You can almost hear Mel Gibson's dramatic cry for freedom at the end of Braveheart in listening to Google's (Nasdaq: GOOG) pitch for its new eBookstore, which officially launched this morning after a year's worth of buildup.

"Today, there are all kinds of e-book standards, each with their own dedicated e-reader and their own specific place to buy books, and all lacking one thing: choice," says the narrator in this YouTube pitch for the new store.

Freedom is the watchword for Google e-books, in other words.

I'll understand if this sounds like spin. On one level, it is. The difference is that Google has created software to allow virtually any device to consume e-books from its store. A support site includes application downloads for Apple's (Nasdaq: AAPL) iOS devices, Android smartphones, and a wide range of e-readers that support Adobe's (Nasdaq: ADBE) eBook platform.

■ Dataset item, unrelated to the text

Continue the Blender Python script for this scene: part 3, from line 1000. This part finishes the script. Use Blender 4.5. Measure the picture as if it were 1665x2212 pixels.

Compatibility is the allure of the eBookstore for readers. For investors, choice is more of a blunt instrument. It ensures that neither Apple nor Amazon.com (Nasdaq: AMZN) so control e-book distribution that they freeze Google out of a massive advertising opportunity. (Our reading habits say a lot about what else we might be interested in.)

But Google's real stroke of genius was teaming with Adobe, the company most closely linked with the business of digital publishing. Backing its e-book standard in reader software means gaining dozens of devices, including second-tier readers put out by Sony and Barnes & Noble, while also stiff-arming Amazon and the Kindle.

Only titles lacking digital rights management -- i.e., old editions -- are compatible with the Kindle, press reports say. Google's own pages say simply: "Google eBooks are not currently compatible with the Kindle." Terrific.

Google has good reason to want the Kindle dead. First, it's the leading e-bookstore, and given the success of Google News, it's a good bet that Google would rather lead this market than let someone else feed it scraps.

Second, Android tablets are coming. There's no way to kill the iPad, but crippling the Kindle would make it easier for Google to create the sort of two-horse race in tablets that already exists in smartphones. Android vs. iOS, everywhere; books are just the next battleground.